«No sé si he podido ser / lo que él soñó que yo fuera.
Lo cierto es que, mire usted, / mi abuelo fue mi primera escuela».
(Liuba María Hevia, Con los hilos de la luna)
Se dice que los abuelos deberían ser eternos. En cierta medida lo son.
Hay cuartos enteros del corazón reservados para alojar a los viejos. Y allí seguirán viviendo mientras vivas tú. No tienen estar contigo para estar. Hay algo de ellos dentro de uno mismo.
Doña Isabel tenía su carácter. Pero siempre me abrazaba al llegar o al despedirme. De Mercedes ni se diga; algún que otro manotazo me gané de ella. Pero cada vez que huelo pan tostado en las mañanas la recuerdo. Como recuerdo a la primera al oler un fogón de barro, o el café recién hecho.
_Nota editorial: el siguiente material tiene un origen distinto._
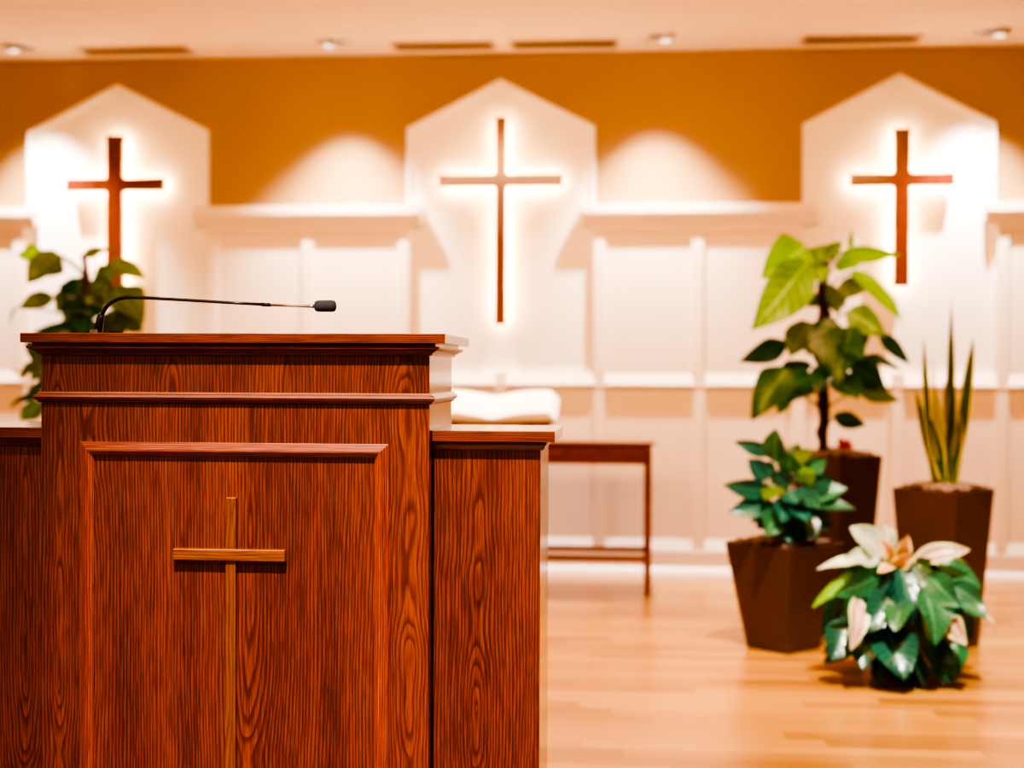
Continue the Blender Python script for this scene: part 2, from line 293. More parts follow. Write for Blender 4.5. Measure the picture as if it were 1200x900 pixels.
def obj(name, mb, mat, parent=None, bevel=0., smooth=False, seg=2, sub=0):
    me = bpy.data.meshes.new(name)
    off = Vector(parent['base']) if parent is not None and 'base' in parent else Vector((0, 0, 0))
    me.from_pydata([tuple(Vector(v)-off) for v in mb.v], [], mb.f)
    mats = mat if isinstance(mat, (list, tuple)) else [mat]
    for m in mats: me.materials.append(m)
    me.polygons.foreach_set('material_index', mb.mi)
    if mb.uv:
        me.update()
        me.uv_layers.new(name='UVMap'); me.color_attributes.new('tint', 'FLOAT_COLOR', 'CORNER')
        uvs = []; cols = []
        for fi, f in enumerate(mb.f):
            for j in range(len(f)):
                uvs += mb.uv[fi][j] if fi in mb.uv else (0., 0.); cols += (*mb.tint.get(fi, (1, 1, 1)), 1.)
        me.uv_layers['UVMap'].data.foreach_set('uv', uvs)
        me.color_attributes['tint'].data.foreach_set('color', cols)
    me.update()
    bm = bmesh.new(); bm.from_mesh(me)
    if not mb.uv: bmesh.ops.recalc_face_normals(bm, faces=bm.faces)
    bm.to_mesh(me); bm.free()
    if smooth: me.polygons.foreach_set('use_smooth', [True]*len(me.polygons))
    o = bpy.data.objects.new(name, me); C.objects.link(o)
    if parent is not None: o.parent = parent
    if bevel:
        b = o.modifiers.new('bevel', 'BEVEL'); b.width = bevel; b.segments = seg; b.limit_method = 'ANGLE'; b.angle_limit = .6
    if sub:
        b = o.modifiers.new('sub', 'SUBSURF'); b.levels = sub; b.render_levels = sub
    # sub-parts are given in world coordinates too
    o['base'] = off
    return o
BASED = []
def child(name, mb, mat, parent, **k):
    """a sub-part of a part (parts sit at their thing's origin)"""
    return obj(name, mb, mat, parent, **k)
def thing(name, loc, label, cat, group=None):
    o = bpy.data.objects.new(name, None); C.objects.link(o); o.location = loc; o.empty_display_size = .1
    o['base'] = loc; o['label'] = label; o['category'] = cat
    if group: o['group'] = group
    return o
def struct(name, mb, mat, parent=None, **k):
    o = obj(name, mb, mat, parent, **k)
    if parent is None: o['kind'] = 'structure'
    return o

# ------------------------------------------------------------------ materials
M_white = plain('cream_panel_paint', (.80, .69, .60), .45, var=.02)
M_gable = plain('white_panel_paint', (.80, .74, .70), .5, var=.02)
M_must = plain('mustard_wall_paint', (.36, .215, .082), .7, var=.05, scale=3)
M_ceil = plain('cream_ceiling_paint', (.92, .77, .55), .8, var=.02)
M_floor = floor_mat()
M_dark = plain('recess_shade', (.02, .012, .008), .8)  # near-black on flat sheets, painted shade of the vent and light recesses
M_slat = plain('vent_slat_metal', (.34, .23, .15), .5)
M_vent = plain('vent_metal', (.62, .45, .32), .5)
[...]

Tuve tantos abuelos que me di el lujo de no conocer a uno, a Ezra el barbadiense. Bebo tenía ese fenómeno llamado calvicie (cosa fascinante para un peque de 4 o 5 años, pero ya a los 37 no lo es tanto). Don Fife tenía un cuarto de dibujo completo, con mesa, pinceles, libros, y no hablemos de su pianito, con esa particular mezcla de estudios de Czerny y música cubana... un Disney en un par de metros cuadrados.
Don Chicho se lleva una mención especial. Ya fuera a caballo o en su bici, su vida estaba en el campo. Un positivista crónico, que solo habla lo necesario y ni siquiera viudo deja de animar a los demás.
De esta lista, solo sobrevive el último. Pero nueve décadas y una metástasis no auguran mucho. Dirá el necio que me quedaré sin abuelos. Nada más lejos de la realidad.
Se dice que los abuelos deberían ser eternos. No deberían, lo son.